The New Eves toy with Scripture and Television on ‘Original Sin’.

Their new single is a mission statement, showing off a love for garage pop and punk forms without succumbing to mere tribute.

Photo: Hugo Winder-Lind | Words: Lloyd Bolton

The New Eves have quickly established themselves as one of the most exciting new bands to break on to the scene. The Brighton band made a name for themselves in London at the Windmill’s inaugural Cello Sunday and the City hasn’t looked back since. Debut release ‘Mother’ featured on ‘Slow Dance ’22’, establishing the band’s twin loves for the primal chant-like punk of The Raincoats and more old-fashioned folk, garage and exotica references.

A new single released by Slow Dance in collaboration with Broadside Hacks Recordings packages this song alongside follow-up ‘Original Sin’. The latter feels like an origin story of sorts for the band, making for a brilliant standalone single. Taking a pluralistic approach to morality, it unpicks dichotomies of heroes and villains, centring on an accepting relationship to ‘sin’ appropriate for a band reinterpreting the Eve character. Realising “The sinners are sacred from a different point of view”, our speaker decides to “Throw away my fading halo and start dancing”. The sentiment is appropriate to a song that syntheses the liberated sounds of 70s punk and proto-punk and the garage singles that influenced those groups (the singalong backing vocals are point the song in the direction of the fantastic ‘Girls in the Garage’ compilation series).

Released in association with Broadside Hacks’ label, one naturally expects the song to lean into the band’s folk influences. What we get instead is a punk manifesto, delivered in knowing emulation of Television (a shredding violin/cello-led section being the most folksy this tune gets). Opening on a Marquee Moon two-chord riff and then daring to lead with the words “I remember…” shows the unabashed confidence of the band to live up to such a touchstone and distinguish their work from it. “Great artists steal”, as many great artists have put it. In their invocation of the roughness of the sound of the likes of Television and The Raincoats, and the poetic lyricism of Tom Verlaine and Patti Smith, the band show that there is far more timelessness to punk forms than ‘angular’ guitars and angsty shouting.

Leaning into the roughness of 60s garage production style, vocals sit enjoyably uncomfortably high in the mix of this track, adding to its knowingly kitsch tinniness. This also joyously brings out Nina Winder-Lind’s unique singing style as she takes the lead.

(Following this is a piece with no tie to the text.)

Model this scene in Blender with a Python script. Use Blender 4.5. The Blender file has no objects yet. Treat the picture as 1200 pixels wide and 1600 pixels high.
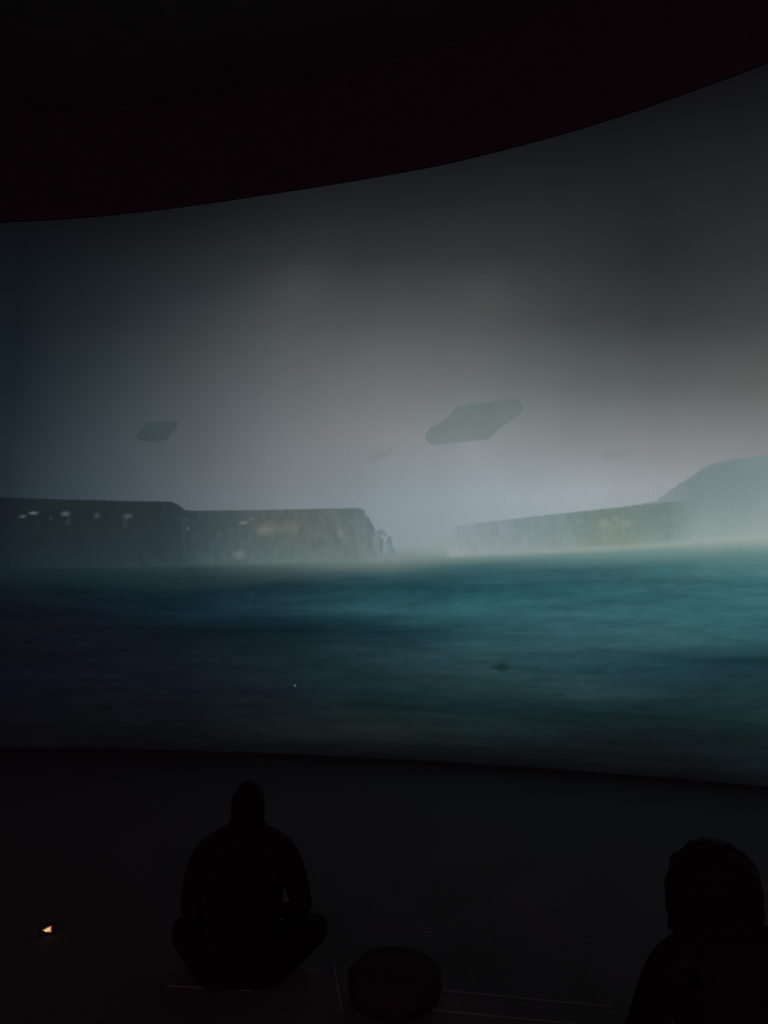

She somehow leaves it unclear whether we should take her words entirely seriously. Certainly, the argument is convincing enough, but she also twists her words with a winking lilt as if to say, ‘None of this is really so important, right?’ The sentiment really hits home in the final strains of the song, as she yells, in a tone reminiscent of DEVO’s Mark Mothersbaugh, “Grab your apples… and make pie!” It is the kind of half-affirmation that pop music has always done so well, and which perfectly suits a modern detachment from any specific moral message.

‘Original Sin’ is an incitement to freedom on the most fun terms. ‘Mother’ felt like an extract from something not yet understood, a fragment lacking context, and that was central to its charm. ‘Original Sin’, on the other hand, is a complete picture, a whole and exciting opening statement.